> _TASK DETAILS_
Output a verbatim copy of the data, cut off after the line that contains "SELECT, FUSE = m_selector(), m_fuse()".

> _DATASET SECTION_
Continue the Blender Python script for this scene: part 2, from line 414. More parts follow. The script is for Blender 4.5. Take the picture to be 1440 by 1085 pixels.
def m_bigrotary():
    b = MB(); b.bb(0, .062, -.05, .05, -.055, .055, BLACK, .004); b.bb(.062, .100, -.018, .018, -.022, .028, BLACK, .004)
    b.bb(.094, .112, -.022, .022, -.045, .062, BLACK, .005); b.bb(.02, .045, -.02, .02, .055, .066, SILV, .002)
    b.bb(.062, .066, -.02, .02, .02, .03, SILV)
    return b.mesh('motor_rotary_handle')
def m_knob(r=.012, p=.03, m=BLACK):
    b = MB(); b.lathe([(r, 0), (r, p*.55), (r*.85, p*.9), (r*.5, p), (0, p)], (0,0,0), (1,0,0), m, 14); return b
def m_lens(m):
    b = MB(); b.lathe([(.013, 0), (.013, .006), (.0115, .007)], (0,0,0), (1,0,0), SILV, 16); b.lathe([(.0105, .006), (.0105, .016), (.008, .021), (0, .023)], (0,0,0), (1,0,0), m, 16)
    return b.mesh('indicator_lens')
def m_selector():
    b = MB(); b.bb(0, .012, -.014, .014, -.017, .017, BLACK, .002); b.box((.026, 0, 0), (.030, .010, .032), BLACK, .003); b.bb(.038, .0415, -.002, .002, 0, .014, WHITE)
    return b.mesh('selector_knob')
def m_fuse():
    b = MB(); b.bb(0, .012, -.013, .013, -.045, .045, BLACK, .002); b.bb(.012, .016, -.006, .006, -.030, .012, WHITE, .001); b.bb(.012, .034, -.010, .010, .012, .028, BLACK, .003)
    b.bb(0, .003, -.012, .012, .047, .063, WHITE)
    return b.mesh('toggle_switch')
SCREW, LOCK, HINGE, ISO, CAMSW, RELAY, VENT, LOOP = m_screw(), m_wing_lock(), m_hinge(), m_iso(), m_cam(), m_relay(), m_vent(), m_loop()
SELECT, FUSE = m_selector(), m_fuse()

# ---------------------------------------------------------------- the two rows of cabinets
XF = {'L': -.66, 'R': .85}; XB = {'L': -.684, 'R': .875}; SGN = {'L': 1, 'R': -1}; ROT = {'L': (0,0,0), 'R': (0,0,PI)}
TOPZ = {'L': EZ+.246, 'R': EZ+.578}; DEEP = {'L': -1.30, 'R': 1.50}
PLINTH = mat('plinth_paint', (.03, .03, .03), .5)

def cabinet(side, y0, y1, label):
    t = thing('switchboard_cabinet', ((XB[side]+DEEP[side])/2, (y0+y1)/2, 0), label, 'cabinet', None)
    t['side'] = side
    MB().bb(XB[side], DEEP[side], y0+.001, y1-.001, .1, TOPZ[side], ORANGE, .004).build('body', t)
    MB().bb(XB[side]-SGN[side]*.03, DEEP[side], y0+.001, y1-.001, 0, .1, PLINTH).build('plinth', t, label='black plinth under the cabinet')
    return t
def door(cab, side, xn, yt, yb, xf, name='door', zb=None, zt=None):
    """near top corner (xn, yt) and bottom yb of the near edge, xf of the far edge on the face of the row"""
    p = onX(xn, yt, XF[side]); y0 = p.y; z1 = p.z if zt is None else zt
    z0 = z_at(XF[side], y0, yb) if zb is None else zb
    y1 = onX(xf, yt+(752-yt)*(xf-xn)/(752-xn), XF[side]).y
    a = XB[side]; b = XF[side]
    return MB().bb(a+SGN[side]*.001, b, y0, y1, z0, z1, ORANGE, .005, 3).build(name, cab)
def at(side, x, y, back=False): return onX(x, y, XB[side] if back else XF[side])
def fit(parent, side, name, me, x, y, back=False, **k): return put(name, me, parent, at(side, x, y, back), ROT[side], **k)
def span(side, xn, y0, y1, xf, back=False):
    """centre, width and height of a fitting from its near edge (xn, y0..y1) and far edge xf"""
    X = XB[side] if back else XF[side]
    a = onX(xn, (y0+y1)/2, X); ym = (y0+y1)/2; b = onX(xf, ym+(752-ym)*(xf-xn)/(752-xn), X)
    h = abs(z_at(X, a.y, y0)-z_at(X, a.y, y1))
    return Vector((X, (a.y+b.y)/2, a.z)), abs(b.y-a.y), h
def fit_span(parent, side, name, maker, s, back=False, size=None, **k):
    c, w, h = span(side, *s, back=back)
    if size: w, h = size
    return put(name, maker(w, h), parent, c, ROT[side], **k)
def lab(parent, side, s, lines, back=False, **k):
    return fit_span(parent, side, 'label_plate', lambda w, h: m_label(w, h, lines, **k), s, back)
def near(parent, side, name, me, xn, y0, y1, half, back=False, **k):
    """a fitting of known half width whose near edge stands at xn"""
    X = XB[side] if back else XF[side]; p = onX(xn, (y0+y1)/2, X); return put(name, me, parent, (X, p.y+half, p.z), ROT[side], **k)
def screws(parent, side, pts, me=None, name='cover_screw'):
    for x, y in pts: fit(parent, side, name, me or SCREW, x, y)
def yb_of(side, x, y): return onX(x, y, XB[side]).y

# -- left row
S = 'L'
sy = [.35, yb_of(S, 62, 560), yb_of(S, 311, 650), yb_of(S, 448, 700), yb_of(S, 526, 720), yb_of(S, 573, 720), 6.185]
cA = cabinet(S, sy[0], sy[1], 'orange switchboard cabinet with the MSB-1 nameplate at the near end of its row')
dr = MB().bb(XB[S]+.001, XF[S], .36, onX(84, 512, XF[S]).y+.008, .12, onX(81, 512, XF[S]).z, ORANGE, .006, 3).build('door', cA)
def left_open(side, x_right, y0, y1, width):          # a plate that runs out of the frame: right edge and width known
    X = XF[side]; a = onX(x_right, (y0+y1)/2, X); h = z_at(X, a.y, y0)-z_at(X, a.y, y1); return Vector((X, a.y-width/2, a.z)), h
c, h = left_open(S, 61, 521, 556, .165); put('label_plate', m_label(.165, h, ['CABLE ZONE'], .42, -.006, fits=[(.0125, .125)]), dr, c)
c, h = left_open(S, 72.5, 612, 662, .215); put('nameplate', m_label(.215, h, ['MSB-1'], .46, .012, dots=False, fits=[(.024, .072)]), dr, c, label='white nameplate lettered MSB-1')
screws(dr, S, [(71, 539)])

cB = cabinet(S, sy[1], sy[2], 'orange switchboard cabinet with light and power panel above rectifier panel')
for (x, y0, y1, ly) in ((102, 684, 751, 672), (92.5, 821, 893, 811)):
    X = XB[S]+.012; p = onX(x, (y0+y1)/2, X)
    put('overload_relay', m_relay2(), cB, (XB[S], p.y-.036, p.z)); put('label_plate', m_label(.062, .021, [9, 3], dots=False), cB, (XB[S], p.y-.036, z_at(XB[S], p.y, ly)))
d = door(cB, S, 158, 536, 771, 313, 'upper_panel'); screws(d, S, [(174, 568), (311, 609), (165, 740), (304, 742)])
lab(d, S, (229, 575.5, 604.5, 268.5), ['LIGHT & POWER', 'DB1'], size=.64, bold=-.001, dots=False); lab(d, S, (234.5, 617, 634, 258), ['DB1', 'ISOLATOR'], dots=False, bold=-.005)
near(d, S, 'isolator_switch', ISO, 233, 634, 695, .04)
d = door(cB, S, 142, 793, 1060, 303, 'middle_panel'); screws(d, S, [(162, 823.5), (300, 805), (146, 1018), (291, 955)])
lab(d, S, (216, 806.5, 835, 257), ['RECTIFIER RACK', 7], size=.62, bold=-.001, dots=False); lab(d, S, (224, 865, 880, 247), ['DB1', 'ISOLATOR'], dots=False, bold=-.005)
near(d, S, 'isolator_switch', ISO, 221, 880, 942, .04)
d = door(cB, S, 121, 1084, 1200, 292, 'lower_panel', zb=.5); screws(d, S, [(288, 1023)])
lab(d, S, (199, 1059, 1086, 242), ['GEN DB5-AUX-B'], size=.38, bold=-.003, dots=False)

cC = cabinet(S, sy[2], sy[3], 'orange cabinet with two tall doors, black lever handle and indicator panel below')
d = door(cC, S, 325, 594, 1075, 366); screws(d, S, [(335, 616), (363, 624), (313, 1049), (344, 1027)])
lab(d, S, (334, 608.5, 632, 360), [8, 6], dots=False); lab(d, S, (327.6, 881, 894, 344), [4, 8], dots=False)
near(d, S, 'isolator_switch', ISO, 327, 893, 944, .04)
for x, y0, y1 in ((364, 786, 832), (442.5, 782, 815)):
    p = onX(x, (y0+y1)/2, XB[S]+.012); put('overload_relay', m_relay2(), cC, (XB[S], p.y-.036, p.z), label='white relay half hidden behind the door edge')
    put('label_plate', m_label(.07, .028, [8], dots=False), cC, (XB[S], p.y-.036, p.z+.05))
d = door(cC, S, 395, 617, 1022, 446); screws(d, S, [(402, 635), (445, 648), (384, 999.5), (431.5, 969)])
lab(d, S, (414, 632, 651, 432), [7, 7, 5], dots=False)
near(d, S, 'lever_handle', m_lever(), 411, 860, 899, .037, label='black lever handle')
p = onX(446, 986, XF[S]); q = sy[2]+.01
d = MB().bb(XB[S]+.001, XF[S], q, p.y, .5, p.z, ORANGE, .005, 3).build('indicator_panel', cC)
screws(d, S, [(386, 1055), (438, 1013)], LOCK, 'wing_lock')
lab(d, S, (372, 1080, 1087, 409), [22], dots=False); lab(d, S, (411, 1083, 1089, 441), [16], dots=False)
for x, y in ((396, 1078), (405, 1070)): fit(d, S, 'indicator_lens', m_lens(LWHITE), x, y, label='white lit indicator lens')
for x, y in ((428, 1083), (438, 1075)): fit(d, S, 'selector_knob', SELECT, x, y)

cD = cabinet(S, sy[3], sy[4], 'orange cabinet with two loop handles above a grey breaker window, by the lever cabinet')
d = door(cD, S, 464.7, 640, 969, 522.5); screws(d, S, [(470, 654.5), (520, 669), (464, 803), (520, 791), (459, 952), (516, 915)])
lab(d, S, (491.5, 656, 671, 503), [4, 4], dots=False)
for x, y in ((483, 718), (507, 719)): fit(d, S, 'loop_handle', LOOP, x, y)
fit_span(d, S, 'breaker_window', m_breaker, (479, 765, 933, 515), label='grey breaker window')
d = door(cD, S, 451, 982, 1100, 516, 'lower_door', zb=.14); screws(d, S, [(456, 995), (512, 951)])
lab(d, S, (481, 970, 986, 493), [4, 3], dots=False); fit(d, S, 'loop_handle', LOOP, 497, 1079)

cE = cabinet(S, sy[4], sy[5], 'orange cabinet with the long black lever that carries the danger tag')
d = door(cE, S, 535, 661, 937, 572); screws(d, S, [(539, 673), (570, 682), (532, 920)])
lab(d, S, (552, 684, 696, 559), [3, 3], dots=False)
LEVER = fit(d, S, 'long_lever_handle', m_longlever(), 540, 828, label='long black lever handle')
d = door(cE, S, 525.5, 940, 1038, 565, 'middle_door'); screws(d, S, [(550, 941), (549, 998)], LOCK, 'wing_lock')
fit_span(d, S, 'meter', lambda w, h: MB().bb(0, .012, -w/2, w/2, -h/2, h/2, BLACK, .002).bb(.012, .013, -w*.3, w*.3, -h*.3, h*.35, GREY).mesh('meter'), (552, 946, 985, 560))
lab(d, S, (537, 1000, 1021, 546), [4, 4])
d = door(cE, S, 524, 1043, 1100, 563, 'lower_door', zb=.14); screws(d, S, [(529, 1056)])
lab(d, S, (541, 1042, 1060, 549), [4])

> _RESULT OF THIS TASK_
Continue the Blender Python script for this scene: part 2, from line 414. More parts follow. The script is for Blender 4.5. Take the picture to be 1440 by 1085 pixels.
def m_bigrotary():
    b = MB(); b.bb(0, .062, -.05, .05, -.055, .055, BLACK, .004); b.bb(.062, .100, -.018, .018, -.022, .028, BLACK, .004)
    b.bb(.094, .112, -.022, .022, -.045, .062, BLACK, .005); b.bb(.02, .045, -.02, .02, .055, .066, SILV, .002)
    b.bb(.062, .066, -.02, .02, .02, .03, SILV)
    return b.mesh('motor_rotary_handle')
def m_knob(r=.012, p=.03, m=BLACK):
    b = MB(); b.lathe([(r, 0), (r, p*.55), (r*.85, p*.9), (r*.5, p), (0, p)], (0,0,0), (1,0,0), m, 14); return b
def m_lens(m):
    b = MB(); b.lathe([(.013, 0), (.013, .006), (.0115, .007)], (0,0,0), (1,0,0), SILV, 16); b.lathe([(.0105, .006), (.0105, .016), (.008, .021), (0, .023)], (0,0,0), (1,0,0), m, 16)
    return b.mesh('indicator_lens')
def m_selector():
    b = MB(); b.bb(0, .012, -.014, .014, -.017, .017, BLACK, .002); b.box((.026, 0, 0), (.030, .010, .032), BLACK, .003); b.bb(.038, .0415, -.002, .002, 0, .014, WHITE)
    return b.mesh('selector_knob')
def m_fuse():
    b = MB(); b.bb(0, .012, -.013, .013, -.045, .045, BLACK, .002); b.bb(.012, .016, -.006, .006, -.030, .012, WHITE, .001); b.bb(.012, .034, -.010, .010, .012, .028, BLACK, .003)
    b.bb(0, .003, -.012, .012, .047, .063, WHITE)
    return b.mesh('toggle_switch')
SCREW, LOCK, HINGE, ISO, CAMSW, RELAY, VENT, LOOP = m_screw(), m_wing_lock(), m_hinge(), m_iso(), m_cam(), m_relay(), m_vent(), m_loop()
SELECT, FUSE = m_selector(), m_fuse()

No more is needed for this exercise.